In the second quarter, the company had a profit of 2 cents a share, excluding certain items, and revenue of $12.8 billion, down one per cent. Analysts had estimated a profit of 10 cents a share and sales of $12.95 billion. Wall Street is projecting a modest increase in overall sales this year from 2024, still leaving the company more than $20 billion below its peak in 2021.

Competitors who specialize in artificial intelligence are winning over some of Intel’s customers. Nvidia Corp. now has more than twice its former nemesis’ quarterly sales. Once a struggling rival, Advanced Micro Devices Inc. is valued more than $100 billion higher by investors and Taiwan Semiconductor Manufacturing Co. is widely recognized as having the industry’s best production.

Gelsinger remains confident that Intel is on the right track in the long run. He’s argued that Intel’s vital manufacturing is on course to catch and pass those of rivals and that’ll attract outside customers, and justify the string of new plants Intel is building. He thinks Intel has paid what it needs to catch up to the industry, and now can focus on its finances.

Some of Intel’s best chips are manufactured by others. Over time, the company hopes to shift more of its chip manufacturing to its own plants, which are being upgraded. The company is also working to accelerate improvements in chips for AI PCs. But for now, the expenses are squeezing gross margins, Zinsner said.

Gross margin, or the percentage of sales remaining after deducting the cost of production, was 35.4 per cent in the quarter. That measure will stay flat in the current quarter. At its peak, Intel regularly reported gross margin of well above 60 per cent.

The company is reducing its spending on new plants and equipment in 2024 by more than 20 per cent, and is now budgeting between $25 billion and $27 billion. Next year, expenses will range between $20 billion and $23 billion.

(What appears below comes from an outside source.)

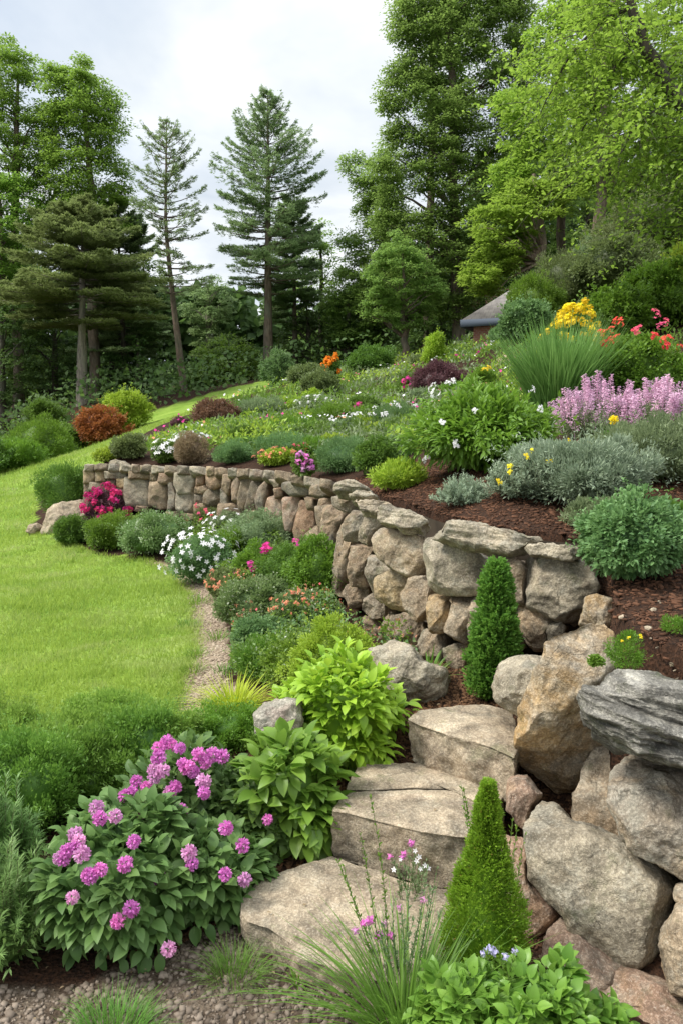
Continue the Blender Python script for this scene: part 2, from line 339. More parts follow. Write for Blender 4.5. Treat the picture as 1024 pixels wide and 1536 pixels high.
# ---------- camera, sky, sun
cam = bpy.data.cameras.new('camera'); cam.sensor_fit = 'HORIZONTAL'; cam.sensor_width = 36; cam.lens = 36*F/1024; cam.clip_end = 1000; cam.clip_start = .05
co = bpy.data.objects.new('camera', cam); COL.objects.link(co); co.location = CAM; co.rotation_euler = (math.pi/2-PITCH, 0, 0); S.camera = co
SUN_EL, SUN_AZ = math.radians(52), math.radians(-98)   # azimuth from +Y towards +X
w = bpy.data.worlds.new('World'); S.world = w; w.use_nodes = True; wt = w.node_tree; wt.nodes.clear()
t = NT.__new__(NT); t.t = wt; t.out = wt.nodes.new('ShaderNodeOutputWorld')
sky = t.N('TexSky'); sky.sky_type = 'NISHITA'; sky.sun_disc = False; sky.sun_elevation = SUN_EL; sky.sun_rotation = SUN_AZ
tc = t.N('TexCoord').outputs['Generated']; sx = t.N('SeparateXYZ', None, Vector=tc)
zz = t.math('ADD', t.math('MAXIMUM', sx.outputs[2], 0.0), .18)
uv = t.N('CombineXYZ', None, i0=t.math('DIVIDE', sx.outputs[0], zz), i1=t.math('DIVIDE', sx.outputs[1], zz)).outputs[0]
n1 = t.noise(uv, 1.1, 6, .55, .3); n2 = t.noise(uv, .55, 4, .5, .2)
cov = t.ramp(n2, [(.34, .7), (.5, 1.)])
cc = t.ramp(n1, [(.34, (.255, .29, .335)), (.48, (.34, .365, .39)), (.62, (.46, .468, .47))])
zen = t.ramp(sx.outputs[2], [(.48, (.415, .415, .415)), (.9, (1., 1., 1.))])   # an overcast sky is brightest overhead
b1 = t.N('Background', None, Color=sky.outputs[0], Strength=.09); b2 = t.N('Background', None, Color=t.mix(1.0, cc, zen, 'MULTIPLY'), Strength=2.5)
ms = t.N('MixShader', None, i0=cov, i1=b1.outputs[0], i2=b2.outputs[0]); t.link(ms, t.out.inputs[0])
sl = bpy.data.lights.new('sun', 'SUN'); sl.energy = 1.8; sl.angle = math.radians(14); sl.color = (1, .95, .87)
so = bpy.data.objects.new('sun', sl); COL.objects.link(so)
from mathutils import Vector
sd_ = Vector((math.sin(SUN_AZ)*math.cos(SUN_EL), math.cos(SUN_AZ)*math.cos(SUN_EL), math.sin(SUN_EL)))
so.rotation_euler = sd_.to_track_quat('Z', 'Y').to_euler()
S.view_settings.view_transform = 'Standard'; S.view_settings.look = 'None'; S.view_settings.exposure = 1.3; S.view_settings.gamma = 1
S.render.engine = 'CYCLES'; cy = S.cycles; cy.max_bounces = 6; cy.diffuse_bounces = 3; cy.glossy_bounces = 2; cy.transmission_bounces = 3; cy.transparent_max_bounces = 4
cy.use_denoising = True
# ---------- stone
MAT_BROWN = rockmat('granite_brown', [(.33, .25, .165), (.42, .34, .25), (.47, .41, .33)], samt=.3)
MAT_GREY = rockmat('granite_grey', [(.26, .23, .18), (.37, .335, .27), (.47, .43, .35)], lamt=.45, samt=.12)
MAT_TAN = rockmat('granite_tan', [(.46, .40, .33), (.43, .31, .17), (.48, .44, .38)], lamt=.3, stain=(.42, .25, .09), samt=.5, speck=.35)
MAT_DARK = rockmat('gneiss_dark', [(.16, .16, .155), (.25, .25, .24), (.38, .38, .37)], lamt=.3, samt=0, strata=(0, .25, .1))
MAT_RED = rockmat('granite_red', [(.28, .18, .13), (.38, .26, .20), (.44, .37, .31)], samt=.3)
MAT_STEP = rockmat('step_stone', [(.35, .29, .22), (.44, .37, .285), (.50, .44, .35)], lichen=(.34, .33, .27), lamt=.2, stain=(.40, .28, .2), samt=.2, speck=.35)
MAT_GOLD = rockmat('granite_gold', [(.40, .29, .14), (.47, .36, .2), (.5, .43, .32)], lamt=.2, samt=.4)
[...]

Most of the job reductions, needed also to remove bureaucracy and speed up decision making, will be completed by the end of the year, Gelsinger told staff.

“Our costs are too high, our margins are too low,” he wrote in the memo, saying he would take employee questions at an internal meeting. “We need bolder actions to address both — particularly given our financial results and outlook for the second half of 2024, which is tougher than previously expected.”

Intel was forced to reduce its sales expectations in May after the U.S. government revoked its license to supply chips to China’s Huawei Technologies Co., part of Washington’s push to cut off that company for what it alleges are national security risks.

The chipmaker is reporting earnings for the second time under a new business structure that shows the financial performance of its manufacturing operations. Gelsinger has said the restructuring was a necessary step to make operations more efficient and competitive.

The company reports revenues divided between product groups and its manufacturing operations, with factories undergoing a massive upgrade and a build-out program that’s weighing heavily on profits.

Revenue is improving at what it calls its Foundry unit, gaining four per cent from a year earlier to $4.32 billion. PC chips also posted growth, up nine per cent from the same period a year earlier.

Sales at the crucial data center unit, once the most profitable, again lost ground, declining three per cent to $3 billion. That unit hasn’t yet achieved anything like the market presence of Nvidia in accelerator chips used in artificial intelligence systems. AI is proving a gold mine, and cutting into spending on the type of processor Intel makes.